[Your task]: Provide the data again in its entirety, exactly as given.

[Source data]:
** START **

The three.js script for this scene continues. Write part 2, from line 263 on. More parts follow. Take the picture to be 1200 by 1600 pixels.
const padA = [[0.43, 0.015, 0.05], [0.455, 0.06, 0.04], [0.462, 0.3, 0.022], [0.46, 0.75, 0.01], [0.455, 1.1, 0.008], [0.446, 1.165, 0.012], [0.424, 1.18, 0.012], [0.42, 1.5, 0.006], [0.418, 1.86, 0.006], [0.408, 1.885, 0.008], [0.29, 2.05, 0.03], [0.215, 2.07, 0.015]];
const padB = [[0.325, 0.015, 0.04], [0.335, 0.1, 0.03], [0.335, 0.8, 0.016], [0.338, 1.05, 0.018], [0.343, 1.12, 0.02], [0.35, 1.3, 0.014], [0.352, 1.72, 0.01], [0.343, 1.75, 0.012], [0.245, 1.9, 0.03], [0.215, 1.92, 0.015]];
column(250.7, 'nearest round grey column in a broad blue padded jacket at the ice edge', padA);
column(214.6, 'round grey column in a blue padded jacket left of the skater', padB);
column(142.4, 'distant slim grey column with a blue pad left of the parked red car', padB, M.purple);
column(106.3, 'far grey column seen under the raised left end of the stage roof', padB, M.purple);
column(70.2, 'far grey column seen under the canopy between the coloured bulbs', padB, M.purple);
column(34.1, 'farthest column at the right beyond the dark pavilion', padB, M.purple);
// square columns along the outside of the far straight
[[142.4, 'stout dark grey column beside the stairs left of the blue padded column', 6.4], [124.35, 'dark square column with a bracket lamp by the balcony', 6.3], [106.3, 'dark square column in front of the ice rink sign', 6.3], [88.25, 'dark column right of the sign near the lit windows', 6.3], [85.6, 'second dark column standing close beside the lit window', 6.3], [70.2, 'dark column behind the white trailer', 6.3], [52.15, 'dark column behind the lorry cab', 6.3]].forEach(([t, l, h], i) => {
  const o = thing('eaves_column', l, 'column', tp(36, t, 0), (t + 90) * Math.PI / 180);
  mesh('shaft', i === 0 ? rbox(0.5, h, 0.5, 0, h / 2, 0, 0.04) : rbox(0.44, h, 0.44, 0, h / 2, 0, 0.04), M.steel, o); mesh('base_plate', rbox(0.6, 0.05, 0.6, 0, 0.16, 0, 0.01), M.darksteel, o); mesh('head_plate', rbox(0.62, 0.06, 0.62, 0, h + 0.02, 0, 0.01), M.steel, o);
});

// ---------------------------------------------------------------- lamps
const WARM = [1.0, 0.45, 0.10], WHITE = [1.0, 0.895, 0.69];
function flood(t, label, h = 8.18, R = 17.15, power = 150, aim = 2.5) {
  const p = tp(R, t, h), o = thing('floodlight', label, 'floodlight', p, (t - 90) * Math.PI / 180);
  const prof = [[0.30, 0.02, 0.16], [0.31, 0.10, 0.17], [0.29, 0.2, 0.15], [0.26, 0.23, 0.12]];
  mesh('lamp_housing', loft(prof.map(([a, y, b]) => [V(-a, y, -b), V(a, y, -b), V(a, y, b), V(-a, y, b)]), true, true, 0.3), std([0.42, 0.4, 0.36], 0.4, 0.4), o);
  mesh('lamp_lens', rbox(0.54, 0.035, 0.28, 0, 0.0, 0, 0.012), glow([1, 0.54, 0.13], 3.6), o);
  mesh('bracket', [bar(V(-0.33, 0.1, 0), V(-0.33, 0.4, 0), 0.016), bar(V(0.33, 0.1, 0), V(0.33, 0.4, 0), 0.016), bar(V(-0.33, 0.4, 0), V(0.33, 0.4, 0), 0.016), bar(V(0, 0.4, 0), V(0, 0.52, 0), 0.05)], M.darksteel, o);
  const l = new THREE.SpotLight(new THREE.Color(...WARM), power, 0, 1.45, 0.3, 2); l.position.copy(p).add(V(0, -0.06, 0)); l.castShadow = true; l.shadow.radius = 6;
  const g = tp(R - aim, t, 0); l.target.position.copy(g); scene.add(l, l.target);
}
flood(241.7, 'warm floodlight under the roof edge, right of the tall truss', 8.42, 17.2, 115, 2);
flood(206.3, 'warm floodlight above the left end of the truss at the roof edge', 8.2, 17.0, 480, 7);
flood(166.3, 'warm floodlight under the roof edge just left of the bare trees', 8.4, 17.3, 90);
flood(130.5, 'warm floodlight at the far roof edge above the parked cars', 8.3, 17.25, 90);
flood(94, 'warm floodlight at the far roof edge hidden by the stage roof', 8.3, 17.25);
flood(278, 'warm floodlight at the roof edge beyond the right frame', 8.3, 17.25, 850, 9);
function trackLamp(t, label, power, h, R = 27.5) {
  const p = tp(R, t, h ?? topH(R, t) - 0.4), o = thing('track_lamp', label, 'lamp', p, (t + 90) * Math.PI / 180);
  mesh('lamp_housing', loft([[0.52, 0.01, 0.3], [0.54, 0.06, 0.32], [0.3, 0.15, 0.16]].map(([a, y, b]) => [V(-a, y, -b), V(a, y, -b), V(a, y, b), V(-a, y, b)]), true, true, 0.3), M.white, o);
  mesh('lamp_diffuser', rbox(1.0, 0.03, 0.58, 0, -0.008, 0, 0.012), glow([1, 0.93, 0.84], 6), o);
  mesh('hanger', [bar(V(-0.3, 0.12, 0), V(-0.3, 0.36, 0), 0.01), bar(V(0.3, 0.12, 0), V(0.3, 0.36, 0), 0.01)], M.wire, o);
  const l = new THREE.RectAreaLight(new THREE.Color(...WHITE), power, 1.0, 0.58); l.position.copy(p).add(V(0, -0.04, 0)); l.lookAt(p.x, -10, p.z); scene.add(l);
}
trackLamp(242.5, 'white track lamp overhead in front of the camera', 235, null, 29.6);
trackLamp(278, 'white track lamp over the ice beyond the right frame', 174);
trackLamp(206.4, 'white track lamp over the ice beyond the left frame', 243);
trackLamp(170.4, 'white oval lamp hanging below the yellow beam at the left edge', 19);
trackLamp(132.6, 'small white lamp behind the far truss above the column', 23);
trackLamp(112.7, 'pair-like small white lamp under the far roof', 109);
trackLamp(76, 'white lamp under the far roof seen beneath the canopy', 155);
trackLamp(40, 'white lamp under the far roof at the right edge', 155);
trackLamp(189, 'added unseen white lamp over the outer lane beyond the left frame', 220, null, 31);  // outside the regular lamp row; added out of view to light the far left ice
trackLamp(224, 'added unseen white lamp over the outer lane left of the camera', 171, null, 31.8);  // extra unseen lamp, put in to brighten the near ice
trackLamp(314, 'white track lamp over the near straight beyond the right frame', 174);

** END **

[Answer to this exercise]:
The three.js script for this scene continues. Write part 2, from line 263 on. More parts follow. Take the picture to be 1200 by 1600 pixels.
const padA = [[0.43, 0.015, 0.05], [0.455, 0.06, 0.04], [0.462, 0.3, 0.022], [0.46, 0.75, 0.01], [0.455, 1.1, 0.008], [0.446, 1.165, 0.012], [0.424, 1.18, 0.012], [0.42, 1.5, 0.006], [0.418, 1.86, 0.006], [0.408, 1.885, 0.008], [0.29, 2.05, 0.03], [0.215, 2.07, 0.015]];
const padB = [[0.325, 0.015, 0.04], [0.335, 0.1, 0.03], [0.335, 0.8, 0.016], [0.338, 1.05, 0.018], [0.343, 1.12, 0.02], [0.35, 1.3, 0.014], [0.352, 1.72, 0.01], [0.343, 1.75, 0.012], [0.245, 1.9, 0.03], [0.215, 1.92, 0.015]];
column(250.7, 'nearest round grey column in a broad blue padded jacket at the ice edge', padA);
column(214.6, 'round grey column in a blue padded jacket left of the skater', padB);
column(142.4, 'distant slim grey column with a blue pad left of the parked red car', padB, M.purple);
column(106.3, 'far grey column seen under the raised left end of the stage roof', padB, M.purple);
column(70.2, 'far grey column seen under the canopy between the coloured bulbs', padB, M.purple);
column(34.1, 'farthest column at the right beyond the dark pavilion', padB, M.purple);
// square columns along the outside of the far straight
[[142.4, 'stout dark grey column beside the stairs left of the blue padded column', 6.4], [124.35, 'dark square column with a bracket lamp by the balcony', 6.3], [106.3, 'dark square column in front of the ice rink sign', 6.3], [88.25, 'dark column right of the sign near the lit windows', 6.3], [85.6, 'second dark column standing close beside the lit window', 6.3], [70.2, 'dark column behind the white trailer', 6.3], [52.15, 'dark column behind the lorry cab', 6.3]].forEach(([t, l, h], i) => {
  const o = thing('eaves_column', l, 'column', tp(36, t, 0), (t + 90) * Math.PI / 180);
  mesh('shaft', i === 0 ? rbox(0.5, h, 0.5, 0, h / 2, 0, 0.04) : rbox(0.44, h, 0.44, 0, h / 2, 0, 0.04), M.steel, o); mesh('base_plate', rbox(0.6, 0.05, 0.6, 0, 0.16, 0, 0.01), M.darksteel, o); mesh('head_plate', rbox(0.62, 0.06, 0.62, 0, h + 0.02, 0, 0.01), M.steel, o);
});

// ---------------------------------------------------------------- lamps
const WARM = [1.0, 0.45, 0.10], WHITE = [1.0, 0.895, 0.69];
function flood(t, label, h = 8.18, R = 17.15, power = 150, aim = 2.5) {
  const p = tp(R, t, h), o = thing('floodlight', label, 'floodlight', p, (t - 90) * Math.PI / 180);
  const prof = [[0.30, 0.02, 0.16], [0.31, 0.10, 0.17], [0.29, 0.2, 0.15], [0.26, 0.23, 0.12]];
  mesh('lamp_housing', loft(prof.map(([a, y, b]) => [V(-a, y, -b), V(a, y, -b), V(a, y, b), V(-a, y, b)]), true, true, 0.3), std([0.42, 0.4, 0.36], 0.4, 0.4), o);
  mesh('lamp_lens', rbox(0.54, 0.035, 0.28, 0, 0.0, 0, 0.012), glow([1, 0.54, 0.13], 3.6), o);
  mesh('bracket', [bar(V(-0.33, 0.1, 0), V(-0.33, 0.4, 0), 0.016), bar(V(0.33, 0.1, 0), V(0.33, 0.4, 0), 0.016), bar(V(-0.33, 0.4, 0), V(0.33, 0.4, 0), 0.016), bar(V(0, 0.4, 0), V(0, 0.52, 0), 0.05)], M.darksteel, o);
  const l = new THREE.SpotLight(new THREE.Color(...WARM), power, 0, 1.45, 0.3, 2); l.position.copy(p).add(V(0, -0.06, 0)); l.castShadow = true; l.shadow.radius = 6;
  const g = tp(R - aim, t, 0); l.target.position.copy(g); scene.add(l, l.target);
}
flood(241.7, 'warm floodlight under the roof edge, right of the tall truss', 8.42, 17.2, 115, 2);
flood(206.3, 'warm floodlight above the left end of the truss at the roof edge', 8.2, 17.0, 480, 7);
flood(166.3, 'warm floodlight under the roof edge just left of the bare trees', 8.4, 17.3, 90);
flood(130.5, 'warm floodlight at the far roof edge above the parked cars', 8.3, 17.25, 90);
flood(94, 'warm floodlight at the far roof edge hidden by the stage roof', 8.3, 17.25);
flood(278, 'warm floodlight at the roof edge beyond the right frame', 8.3, 17.25, 850, 9);
function trackLamp(t, label, power, h, R = 27.5) {
  const p = tp(R, t, h ?? topH(R, t) - 0.4), o = thing('track_lamp', label, 'lamp', p, (t + 90) * Math.PI / 180);
  mesh('lamp_housing', loft([[0.52, 0.01, 0.3], [0.54, 0.06, 0.32], [0.3, 0.15, 0.16]].map(([a, y, b]) => [V(-a, y, -b), V(a, y, -b), V(a, y, b), V(-a, y, b)]), true, true, 0.3), M.white, o);
  mesh('lamp_diffuser', rbox(1.0, 0.03, 0.58, 0, -0.008, 0, 0.012), glow([1, 0.93, 0.84], 6), o);
  mesh('hanger', [bar(V(-0.3, 0.12, 0), V(-0.3, 0.36, 0), 0.01), bar(V(0.3, 0.12, 0), V(0.3, 0.36, 0), 0.01)], M.wire, o);
  const l = new THREE.RectAreaLight(new THREE.Color(...WHITE), power, 1.0, 0.58); l.position.copy(p).add(V(0, -0.04, 0)); l.lookAt(p.x, -10, p.z); scene.add(l);
}
trackLamp(242.5, 'white track lamp overhead in front of the camera', 235, null, 29.6);
trackLamp(278, 'white track lamp over the ice beyond the right frame', 174);
trackLamp(206.4, 'white track lamp over the ice beyond the left frame', 243);
trackLamp(170.4, 'white oval lamp hanging below the yellow beam at the left edge', 19);
trackLamp(132.6, 'small white lamp behind the far truss above the column', 23);
trackLamp(112.7, 'pair-like small white lamp under the far roof', 109);
trackLamp(76, 'white lamp under the far roof seen beneath the canopy', 155);
trackLamp(40, 'white lamp under the far roof at the right edge', 155);
trackLamp(189, 'added unseen white lamp over the outer lane beyond the left frame', 220, null, 31);  // outside the regular lamp row; added out of view to light the far left ice
trackLamp(224, 'added unseen white lamp over the outer lane left of the camera', 171, null, 31.8);  // extra unseen lamp, put in to brighten the near ice
trackLamp(314, 'white track lamp over the near straight beyond the right frame', 174);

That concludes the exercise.